On a standalone basis, the company has registered a turnover of Rs 32.3 bn in comparison to Rs 32.8 bn in the last year ended 31 March 2023.

The turnover from the consultancy and engineering segment stood at Rs 14.5 bn and from the turnkey segment was Rs 17.7 bn.

In the fourth quarter of FY24, the company achieved a turnover of Rs 7.9 bn with turnover from the consultancy and engineering segment amounting to 3.3 bn and Rs 4 bn in the turnkey segment.

In 4Q FY24, the company earned a net profit of Rs 0.9 bn in comparison to Rs 0.5 bn earned in the previous quarter ended 31st December 2023.

In the full year FY24, the company earned a net profit of Rs 3.5 bn in comparison to a similar profit of Rs 3.4 bn in the previous year.

On the consolidated front, the company earned a net profit of Rs 4.4 bn in FY24 in comparison to Rs 3.4 bn earned during FY23. This was a YoY increase of around 29% in the consolidated profit.

Conclusion

As India marches towards achieving a GDP of US$ 5 tn, the significance of the infrastructure business is growing as it caters to growth across several sectors.

This unprecedented push is expected to spawn associated industries, create jobs, and stimulate the economy.

Specific focus areas are expanding public digital infrastructure, clean and renewable energy projects, and establishing resilient urban infrastructure. This ambitious undertaking seeks to enhance India's global competitiveness and improve quality of life.

EIL stands to benefit from the government's focus on infrastructure.

Based on its expertise and experience in various fields, EIL is a leading design and engineering company providing a wide range of services to its clients. Its services and projects have made a significant impact on the development of petroleum refineries, petrochemicals, and other industries.

Given the current market environment and emerging business opportunities both in the core sector and diversified areas of operations, EIL is embarking upon a new journey with a vision of a Rs 50 bn turnover company by 2025.

It is imperative for a company like EIL to be at the forefront of the technology curve to be competitive in the rapidly changing business environment where technology can provide a huge competitive advantage.

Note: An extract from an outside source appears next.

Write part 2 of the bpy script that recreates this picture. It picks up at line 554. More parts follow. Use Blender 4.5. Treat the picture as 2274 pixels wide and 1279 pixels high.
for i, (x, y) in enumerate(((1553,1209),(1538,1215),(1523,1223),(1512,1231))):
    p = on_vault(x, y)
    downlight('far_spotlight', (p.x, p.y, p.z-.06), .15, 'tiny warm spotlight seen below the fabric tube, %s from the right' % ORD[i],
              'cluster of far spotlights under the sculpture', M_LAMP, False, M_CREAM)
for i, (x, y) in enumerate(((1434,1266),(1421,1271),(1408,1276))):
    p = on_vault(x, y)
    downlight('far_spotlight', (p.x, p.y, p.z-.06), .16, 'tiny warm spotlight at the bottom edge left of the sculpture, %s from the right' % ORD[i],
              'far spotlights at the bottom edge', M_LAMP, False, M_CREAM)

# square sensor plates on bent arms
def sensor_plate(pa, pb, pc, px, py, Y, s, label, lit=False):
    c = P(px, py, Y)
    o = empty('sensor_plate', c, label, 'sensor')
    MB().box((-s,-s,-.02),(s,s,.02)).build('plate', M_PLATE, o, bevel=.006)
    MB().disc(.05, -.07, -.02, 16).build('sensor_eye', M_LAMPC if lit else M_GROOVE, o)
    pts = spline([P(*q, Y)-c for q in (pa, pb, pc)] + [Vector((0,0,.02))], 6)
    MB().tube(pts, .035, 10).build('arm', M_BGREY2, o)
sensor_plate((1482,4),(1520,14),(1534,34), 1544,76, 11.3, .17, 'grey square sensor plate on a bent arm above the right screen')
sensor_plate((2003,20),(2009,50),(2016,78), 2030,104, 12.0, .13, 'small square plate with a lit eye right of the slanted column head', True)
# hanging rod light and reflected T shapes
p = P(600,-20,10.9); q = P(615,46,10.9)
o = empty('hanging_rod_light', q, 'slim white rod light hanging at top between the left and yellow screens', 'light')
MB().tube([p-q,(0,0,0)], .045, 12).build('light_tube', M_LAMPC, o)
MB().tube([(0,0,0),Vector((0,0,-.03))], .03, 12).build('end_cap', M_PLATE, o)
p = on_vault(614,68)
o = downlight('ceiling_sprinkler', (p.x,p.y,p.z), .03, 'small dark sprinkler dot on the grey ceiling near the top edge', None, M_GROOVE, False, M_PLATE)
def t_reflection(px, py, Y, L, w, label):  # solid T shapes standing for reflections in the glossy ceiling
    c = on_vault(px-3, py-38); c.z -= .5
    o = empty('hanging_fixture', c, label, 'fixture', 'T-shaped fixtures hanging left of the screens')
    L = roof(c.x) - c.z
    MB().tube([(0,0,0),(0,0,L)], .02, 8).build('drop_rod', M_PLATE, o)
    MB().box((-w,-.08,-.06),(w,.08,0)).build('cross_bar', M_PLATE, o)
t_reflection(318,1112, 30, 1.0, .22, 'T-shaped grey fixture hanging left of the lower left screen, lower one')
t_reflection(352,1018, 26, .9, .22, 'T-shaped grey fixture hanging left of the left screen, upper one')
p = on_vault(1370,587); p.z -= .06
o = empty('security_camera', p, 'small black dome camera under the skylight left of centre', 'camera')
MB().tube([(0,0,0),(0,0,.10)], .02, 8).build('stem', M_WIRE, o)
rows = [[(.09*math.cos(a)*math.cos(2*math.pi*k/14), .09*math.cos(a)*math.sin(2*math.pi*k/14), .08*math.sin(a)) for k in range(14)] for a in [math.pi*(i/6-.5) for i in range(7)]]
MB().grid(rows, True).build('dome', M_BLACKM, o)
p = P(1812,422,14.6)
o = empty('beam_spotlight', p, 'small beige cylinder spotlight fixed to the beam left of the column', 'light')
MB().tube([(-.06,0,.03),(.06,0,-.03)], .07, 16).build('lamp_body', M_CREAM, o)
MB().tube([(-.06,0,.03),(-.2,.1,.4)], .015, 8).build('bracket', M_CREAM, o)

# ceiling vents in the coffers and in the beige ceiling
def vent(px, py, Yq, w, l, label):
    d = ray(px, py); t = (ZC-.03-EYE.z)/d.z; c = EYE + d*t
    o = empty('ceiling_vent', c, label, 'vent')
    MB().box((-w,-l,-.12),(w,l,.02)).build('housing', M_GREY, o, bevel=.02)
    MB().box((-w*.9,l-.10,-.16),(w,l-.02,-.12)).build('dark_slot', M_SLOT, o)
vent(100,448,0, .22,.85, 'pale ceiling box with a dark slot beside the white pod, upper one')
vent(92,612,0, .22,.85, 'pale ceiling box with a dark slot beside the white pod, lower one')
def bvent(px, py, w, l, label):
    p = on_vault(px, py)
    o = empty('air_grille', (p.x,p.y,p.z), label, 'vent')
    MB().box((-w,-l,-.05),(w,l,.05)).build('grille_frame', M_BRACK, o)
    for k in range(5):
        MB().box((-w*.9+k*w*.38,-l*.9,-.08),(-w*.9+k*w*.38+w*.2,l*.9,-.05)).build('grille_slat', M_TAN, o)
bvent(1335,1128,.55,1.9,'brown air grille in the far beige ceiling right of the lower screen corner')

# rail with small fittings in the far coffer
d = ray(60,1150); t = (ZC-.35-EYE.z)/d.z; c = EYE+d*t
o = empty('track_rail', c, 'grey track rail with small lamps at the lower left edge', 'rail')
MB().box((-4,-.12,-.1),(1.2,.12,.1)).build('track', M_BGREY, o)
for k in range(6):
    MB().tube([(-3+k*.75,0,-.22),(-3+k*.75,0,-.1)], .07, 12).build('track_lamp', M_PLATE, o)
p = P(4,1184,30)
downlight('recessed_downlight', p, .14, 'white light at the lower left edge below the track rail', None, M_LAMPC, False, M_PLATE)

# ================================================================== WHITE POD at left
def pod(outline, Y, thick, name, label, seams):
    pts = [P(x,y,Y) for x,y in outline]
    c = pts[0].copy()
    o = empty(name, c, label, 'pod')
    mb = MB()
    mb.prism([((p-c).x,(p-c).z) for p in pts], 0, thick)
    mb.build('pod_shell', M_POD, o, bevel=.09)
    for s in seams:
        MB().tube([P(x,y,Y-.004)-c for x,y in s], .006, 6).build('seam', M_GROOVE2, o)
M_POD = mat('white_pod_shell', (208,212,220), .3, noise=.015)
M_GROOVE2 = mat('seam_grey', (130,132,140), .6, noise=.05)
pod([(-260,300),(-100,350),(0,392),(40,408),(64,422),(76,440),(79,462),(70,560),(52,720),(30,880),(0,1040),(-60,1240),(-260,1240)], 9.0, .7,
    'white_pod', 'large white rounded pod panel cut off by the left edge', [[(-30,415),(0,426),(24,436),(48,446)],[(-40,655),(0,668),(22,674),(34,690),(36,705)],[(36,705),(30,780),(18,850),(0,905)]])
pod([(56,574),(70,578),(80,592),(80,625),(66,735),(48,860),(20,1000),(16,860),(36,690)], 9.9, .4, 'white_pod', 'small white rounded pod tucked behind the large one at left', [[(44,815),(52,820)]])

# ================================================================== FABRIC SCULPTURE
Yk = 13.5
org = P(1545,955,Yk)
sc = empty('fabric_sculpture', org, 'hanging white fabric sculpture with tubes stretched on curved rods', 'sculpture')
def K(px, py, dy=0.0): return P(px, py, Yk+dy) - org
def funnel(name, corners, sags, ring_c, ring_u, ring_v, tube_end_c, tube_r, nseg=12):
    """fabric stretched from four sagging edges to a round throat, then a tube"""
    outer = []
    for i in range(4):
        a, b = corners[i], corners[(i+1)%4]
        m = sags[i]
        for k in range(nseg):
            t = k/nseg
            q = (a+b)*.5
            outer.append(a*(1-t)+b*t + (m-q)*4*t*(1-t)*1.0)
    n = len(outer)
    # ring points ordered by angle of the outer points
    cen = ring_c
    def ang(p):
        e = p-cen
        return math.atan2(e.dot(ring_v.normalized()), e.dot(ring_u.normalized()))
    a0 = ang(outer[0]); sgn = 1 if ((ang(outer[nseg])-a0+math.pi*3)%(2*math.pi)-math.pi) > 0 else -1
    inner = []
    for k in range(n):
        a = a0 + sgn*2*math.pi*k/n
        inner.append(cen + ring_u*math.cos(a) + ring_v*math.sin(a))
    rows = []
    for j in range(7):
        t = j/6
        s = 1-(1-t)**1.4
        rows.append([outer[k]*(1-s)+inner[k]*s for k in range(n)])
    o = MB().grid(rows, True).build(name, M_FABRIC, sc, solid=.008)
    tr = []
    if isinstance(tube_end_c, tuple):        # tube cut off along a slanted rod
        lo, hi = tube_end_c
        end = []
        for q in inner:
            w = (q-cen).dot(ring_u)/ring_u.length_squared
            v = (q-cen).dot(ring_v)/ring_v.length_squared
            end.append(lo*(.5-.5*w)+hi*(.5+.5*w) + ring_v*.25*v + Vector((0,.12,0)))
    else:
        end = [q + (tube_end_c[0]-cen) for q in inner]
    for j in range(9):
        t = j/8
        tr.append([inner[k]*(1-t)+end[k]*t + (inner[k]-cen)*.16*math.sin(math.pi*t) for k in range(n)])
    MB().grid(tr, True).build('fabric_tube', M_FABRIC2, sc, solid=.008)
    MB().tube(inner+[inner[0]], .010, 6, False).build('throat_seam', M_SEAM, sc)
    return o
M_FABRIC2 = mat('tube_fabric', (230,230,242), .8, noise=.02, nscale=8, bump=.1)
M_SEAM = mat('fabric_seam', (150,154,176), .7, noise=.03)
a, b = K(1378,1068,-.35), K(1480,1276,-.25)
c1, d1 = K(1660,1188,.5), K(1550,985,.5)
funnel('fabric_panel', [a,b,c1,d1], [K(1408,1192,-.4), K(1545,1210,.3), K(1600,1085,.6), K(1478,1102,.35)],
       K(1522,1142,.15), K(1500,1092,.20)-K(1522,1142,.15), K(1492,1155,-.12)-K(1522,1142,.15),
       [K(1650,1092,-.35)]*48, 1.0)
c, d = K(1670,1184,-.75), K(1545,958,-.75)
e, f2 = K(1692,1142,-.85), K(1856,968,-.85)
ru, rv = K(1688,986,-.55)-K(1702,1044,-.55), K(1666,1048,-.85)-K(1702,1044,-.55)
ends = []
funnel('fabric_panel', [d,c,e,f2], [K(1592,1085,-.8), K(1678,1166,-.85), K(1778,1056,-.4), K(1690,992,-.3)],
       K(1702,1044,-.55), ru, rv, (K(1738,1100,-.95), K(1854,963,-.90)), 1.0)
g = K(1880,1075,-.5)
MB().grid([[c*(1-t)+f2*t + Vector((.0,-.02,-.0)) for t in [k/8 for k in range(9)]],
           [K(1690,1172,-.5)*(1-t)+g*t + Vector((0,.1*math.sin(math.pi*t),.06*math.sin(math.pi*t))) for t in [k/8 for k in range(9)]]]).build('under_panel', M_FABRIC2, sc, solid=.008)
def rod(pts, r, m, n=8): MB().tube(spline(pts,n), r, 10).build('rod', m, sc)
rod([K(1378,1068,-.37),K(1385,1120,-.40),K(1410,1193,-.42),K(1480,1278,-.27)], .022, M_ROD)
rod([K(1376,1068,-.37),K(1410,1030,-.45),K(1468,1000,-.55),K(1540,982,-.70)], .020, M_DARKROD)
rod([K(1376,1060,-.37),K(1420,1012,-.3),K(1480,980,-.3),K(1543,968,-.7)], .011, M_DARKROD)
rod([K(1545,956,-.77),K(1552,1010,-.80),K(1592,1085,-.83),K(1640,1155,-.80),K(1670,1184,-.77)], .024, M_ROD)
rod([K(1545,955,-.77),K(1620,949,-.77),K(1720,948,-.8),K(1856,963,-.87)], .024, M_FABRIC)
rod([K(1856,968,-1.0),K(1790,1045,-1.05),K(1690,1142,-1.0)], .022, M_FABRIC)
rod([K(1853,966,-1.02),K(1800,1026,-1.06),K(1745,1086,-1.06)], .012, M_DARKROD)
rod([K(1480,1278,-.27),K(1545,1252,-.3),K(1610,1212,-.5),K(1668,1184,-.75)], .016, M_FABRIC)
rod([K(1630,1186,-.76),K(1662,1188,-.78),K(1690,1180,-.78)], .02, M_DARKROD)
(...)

To achieve this, EIL is working towards net-zero technologies and aims to renovate itself as a leading and preferred technology company in the energy sector.

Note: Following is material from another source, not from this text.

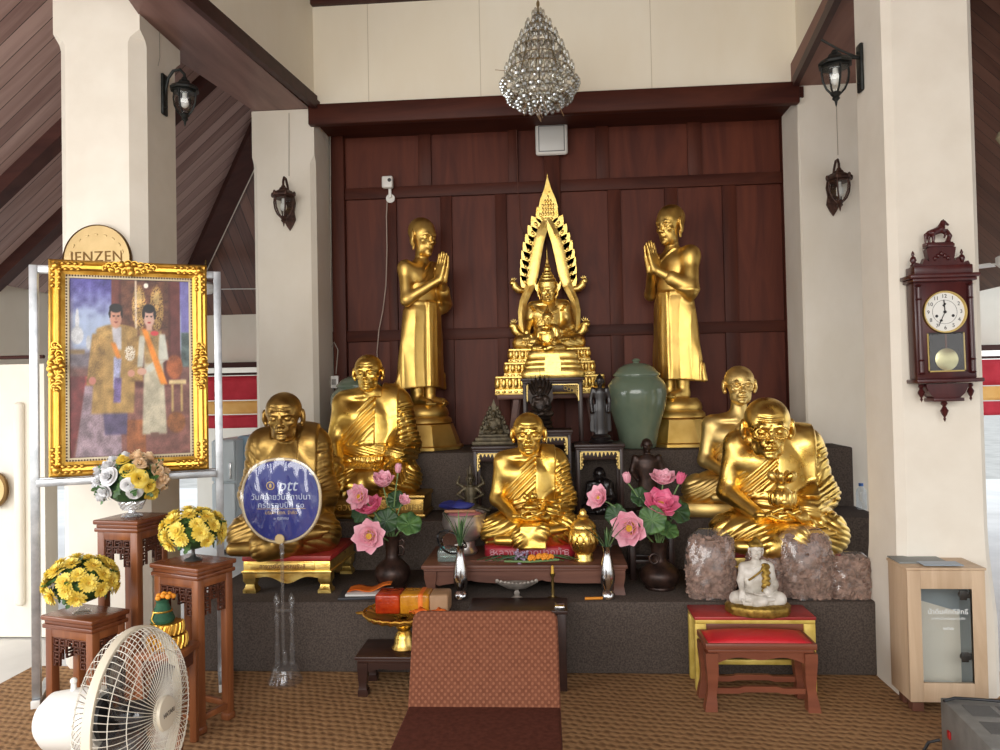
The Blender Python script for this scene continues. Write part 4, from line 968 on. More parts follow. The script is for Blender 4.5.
altar_table('dark altar table with gilt fringe, left of the central monk, under the triangular brass image', AT(473, 443, Ys).x, AT(519, 443, Ys).x, Ys, .28, T2, zt4, .024)
# small gold Buddha on draped base
Yg = 5.27; xg = AT(553, 377, Yg).x; t = thing('small_buddha_statue', 'small shiny gold Buddha on a layered draped base, in front of the flame-arched Buddha', 'statue', (xg, Yg, zt1))
def zrel(py): return AT(553, py, Yg).z - zt1
B = MB(); k_ = Yg / F
def slab_r(w0, w1, d0, d1, z0, z1):
    n = 40; rows = []
    for q, zq in ((0, 0), (.15, .12), (.5, .5), (.85, .88), (1, 1)):
        w_ = w0 + (w1 - w0) * q + .010 * math.sin(PI * q); d_ = d0 + (d1 - d0) * q + .008 * math.sin(PI * q); z_ = z0 + (z1 - z0) * zq
        rows.append([(w_ * math.copysign(abs(math.cos(a)) ** .45, math.cos(a)), d_ * math.copysign(abs(math.sin(a)) ** .45, math.sin(a)), z_) for a in [2 * PI * i / n for i in range(n)]])
    rows.append([(0, 0, z1)] * n); B.sheet(rows, True)
slab_r(31 * k_, 29.5 * k_, .105, .10, 0, zrel(369)); slab_r(28.5 * k_, 27 * k_, .098, .095, zrel(369.5), zrel(364)); slab_r(27.5 * k_, 25 * k_, .095, .09, zrel(364.5), zrel(358.5)); slab_r(25 * k_, 23 * k_, .09, .085, zrel(359), zrel(351))
B.build('draped_base', M_['gold_bright'], t, ang=50)
B = MB(); hh = zrel(356); ww = 8 * k_
B.prism([(-ww * .8, hh), (ww * .8, hh), (ww, hh * .6), (ww * .95, .03), (ww * .6, .018), (-ww * .6, .018), (-ww * .95, .03), (-ww, hh * .6)], .012, Matrix.Translation((-.0, -.112, 0)) @ Matrix.Rotation(-.10, 4, 'X')); B.build('hanging_cloth', M_['gold_bright'], t)
fg = seated_figure('g', 'x', .30, (0, 0, 0), 0, M_['gold_shiny'], dict(K=.36, sw=.185, hs=.34, crown=.95, arms='lap', old=0, buddha=True, sash=True, fold=.5, vox=.011))
for ch in list(fg.children): ch.parent = t; ch.location = (-.03, -.01, zrel(352))
bpy.data.objects.remove(fg)
B = MB(); B.lathe([(.022, 0), (.016, .012), (.008, .022), (.003, .05), (0, .06)], 16, (-.03, -.025, zrel(352) + .28)); B.build('flame_finial', M_['gold_shiny'], t)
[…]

To realise this vision, the company is developing clear and executable strategies based on five pillars of growth entering into strategic alliances, swift diversification in sunrise sectors, expanding international business, focusing on innovation through technologies, and achieving operational excellence.

EIL has played a key role in developing offshore oil and gas projects, including Mumbai High and other fields on India's west and east coasts.

However, it's important to note that the company's performance can be influenced by factors such as project execution, competition, and macroeconomic conditions.

Investors should conduct their research and consult with financial advisors before making investment decisions.